- [DIRECTION]
Examine the material below. Gather every line in which the string "Blender" appears.

- [RECORD LIST]
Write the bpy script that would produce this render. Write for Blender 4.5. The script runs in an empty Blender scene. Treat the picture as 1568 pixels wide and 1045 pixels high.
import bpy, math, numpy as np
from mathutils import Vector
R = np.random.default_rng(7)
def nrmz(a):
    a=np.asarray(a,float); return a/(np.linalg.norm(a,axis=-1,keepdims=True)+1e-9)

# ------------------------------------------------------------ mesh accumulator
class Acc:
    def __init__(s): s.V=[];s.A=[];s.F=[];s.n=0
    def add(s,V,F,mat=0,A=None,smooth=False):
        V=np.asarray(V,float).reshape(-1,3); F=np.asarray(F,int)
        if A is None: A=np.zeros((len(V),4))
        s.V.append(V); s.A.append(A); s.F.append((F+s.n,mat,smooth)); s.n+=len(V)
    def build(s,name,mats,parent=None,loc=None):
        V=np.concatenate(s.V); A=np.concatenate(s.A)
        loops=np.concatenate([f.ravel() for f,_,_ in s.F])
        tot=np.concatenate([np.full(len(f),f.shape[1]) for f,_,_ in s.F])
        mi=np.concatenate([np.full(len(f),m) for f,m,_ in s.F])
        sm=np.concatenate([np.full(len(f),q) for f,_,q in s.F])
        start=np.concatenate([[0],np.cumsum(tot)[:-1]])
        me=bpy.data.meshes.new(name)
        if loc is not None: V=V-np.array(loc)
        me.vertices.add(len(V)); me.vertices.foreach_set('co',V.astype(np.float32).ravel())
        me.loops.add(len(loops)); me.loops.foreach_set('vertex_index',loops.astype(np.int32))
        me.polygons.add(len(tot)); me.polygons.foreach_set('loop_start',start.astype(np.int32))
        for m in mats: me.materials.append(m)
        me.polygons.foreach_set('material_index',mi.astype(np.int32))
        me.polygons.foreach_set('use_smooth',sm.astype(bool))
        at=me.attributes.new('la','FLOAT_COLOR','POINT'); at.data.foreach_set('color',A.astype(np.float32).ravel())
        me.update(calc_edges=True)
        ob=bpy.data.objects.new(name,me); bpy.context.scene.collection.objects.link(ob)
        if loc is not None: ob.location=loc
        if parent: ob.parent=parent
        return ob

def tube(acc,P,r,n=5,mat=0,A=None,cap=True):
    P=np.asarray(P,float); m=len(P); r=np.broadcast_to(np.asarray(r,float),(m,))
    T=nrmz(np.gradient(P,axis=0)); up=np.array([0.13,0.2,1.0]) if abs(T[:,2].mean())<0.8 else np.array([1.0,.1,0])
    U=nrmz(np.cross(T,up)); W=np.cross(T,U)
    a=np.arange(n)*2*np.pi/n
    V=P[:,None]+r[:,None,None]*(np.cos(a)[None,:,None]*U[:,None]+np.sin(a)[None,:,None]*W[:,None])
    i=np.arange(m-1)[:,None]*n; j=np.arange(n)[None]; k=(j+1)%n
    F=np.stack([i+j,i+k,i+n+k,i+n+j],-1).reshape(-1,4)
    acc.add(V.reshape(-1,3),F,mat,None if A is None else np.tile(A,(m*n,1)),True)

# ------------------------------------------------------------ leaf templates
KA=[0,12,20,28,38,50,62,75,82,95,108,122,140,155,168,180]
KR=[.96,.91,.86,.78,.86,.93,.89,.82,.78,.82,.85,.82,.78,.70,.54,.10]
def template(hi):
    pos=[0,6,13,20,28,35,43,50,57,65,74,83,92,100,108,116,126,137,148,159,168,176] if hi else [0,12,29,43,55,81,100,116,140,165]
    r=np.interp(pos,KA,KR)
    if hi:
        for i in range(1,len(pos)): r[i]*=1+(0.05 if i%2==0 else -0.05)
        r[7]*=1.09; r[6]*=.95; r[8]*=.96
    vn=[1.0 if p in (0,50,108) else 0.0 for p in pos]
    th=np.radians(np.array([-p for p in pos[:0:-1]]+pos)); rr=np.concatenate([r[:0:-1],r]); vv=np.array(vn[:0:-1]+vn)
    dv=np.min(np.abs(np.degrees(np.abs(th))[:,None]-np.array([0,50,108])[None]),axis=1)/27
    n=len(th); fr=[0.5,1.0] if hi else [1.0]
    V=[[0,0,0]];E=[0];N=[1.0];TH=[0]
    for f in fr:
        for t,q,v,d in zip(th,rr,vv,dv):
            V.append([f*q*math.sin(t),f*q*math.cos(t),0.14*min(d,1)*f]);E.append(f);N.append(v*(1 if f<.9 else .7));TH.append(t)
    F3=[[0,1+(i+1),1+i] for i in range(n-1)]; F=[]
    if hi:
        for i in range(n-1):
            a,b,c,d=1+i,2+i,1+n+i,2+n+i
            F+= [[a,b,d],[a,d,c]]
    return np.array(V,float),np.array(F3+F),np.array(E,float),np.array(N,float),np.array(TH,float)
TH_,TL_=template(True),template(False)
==
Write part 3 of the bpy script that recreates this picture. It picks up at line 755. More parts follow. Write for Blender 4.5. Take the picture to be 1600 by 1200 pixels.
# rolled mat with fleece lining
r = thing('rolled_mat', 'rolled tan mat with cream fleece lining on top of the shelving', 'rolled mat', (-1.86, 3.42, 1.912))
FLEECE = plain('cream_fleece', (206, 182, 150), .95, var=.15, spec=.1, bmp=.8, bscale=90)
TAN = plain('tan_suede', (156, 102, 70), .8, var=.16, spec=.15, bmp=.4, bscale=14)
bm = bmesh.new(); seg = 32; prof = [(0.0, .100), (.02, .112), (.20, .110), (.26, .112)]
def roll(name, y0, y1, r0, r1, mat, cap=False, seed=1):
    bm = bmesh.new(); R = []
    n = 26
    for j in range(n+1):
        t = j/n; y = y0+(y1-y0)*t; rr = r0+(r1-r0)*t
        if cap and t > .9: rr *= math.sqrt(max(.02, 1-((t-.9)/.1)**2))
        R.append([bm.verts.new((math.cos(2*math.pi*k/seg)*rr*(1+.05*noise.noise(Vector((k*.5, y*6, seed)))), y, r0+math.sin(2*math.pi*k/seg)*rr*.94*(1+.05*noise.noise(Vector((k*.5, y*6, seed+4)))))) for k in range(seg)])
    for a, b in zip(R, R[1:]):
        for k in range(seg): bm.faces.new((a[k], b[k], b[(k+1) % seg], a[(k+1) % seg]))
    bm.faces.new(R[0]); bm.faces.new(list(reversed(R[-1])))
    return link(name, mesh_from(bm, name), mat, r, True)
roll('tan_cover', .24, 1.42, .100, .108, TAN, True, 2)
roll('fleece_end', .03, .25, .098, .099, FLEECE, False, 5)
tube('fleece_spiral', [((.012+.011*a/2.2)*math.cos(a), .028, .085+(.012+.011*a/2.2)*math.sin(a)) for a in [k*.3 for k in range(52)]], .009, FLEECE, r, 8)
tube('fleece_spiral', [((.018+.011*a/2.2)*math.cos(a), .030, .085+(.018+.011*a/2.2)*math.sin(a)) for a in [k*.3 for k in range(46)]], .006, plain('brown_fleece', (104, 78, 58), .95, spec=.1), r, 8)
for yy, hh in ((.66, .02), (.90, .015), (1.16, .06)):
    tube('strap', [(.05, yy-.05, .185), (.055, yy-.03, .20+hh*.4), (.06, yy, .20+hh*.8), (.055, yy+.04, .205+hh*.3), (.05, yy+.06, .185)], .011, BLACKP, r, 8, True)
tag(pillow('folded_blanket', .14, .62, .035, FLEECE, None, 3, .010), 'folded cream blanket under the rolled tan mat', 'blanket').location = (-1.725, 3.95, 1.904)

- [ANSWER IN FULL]
Write the bpy script that would produce this render. Write for Blender 4.5. The script runs in an empty Blender scene. Treat the picture as 1568 pixels wide and 1045 pixels high.
Write part 3 of the bpy script that recreates this picture. It picks up at line 755. More parts follow. Write for Blender 4.5. Take the picture to be 1600 by 1200 pixels.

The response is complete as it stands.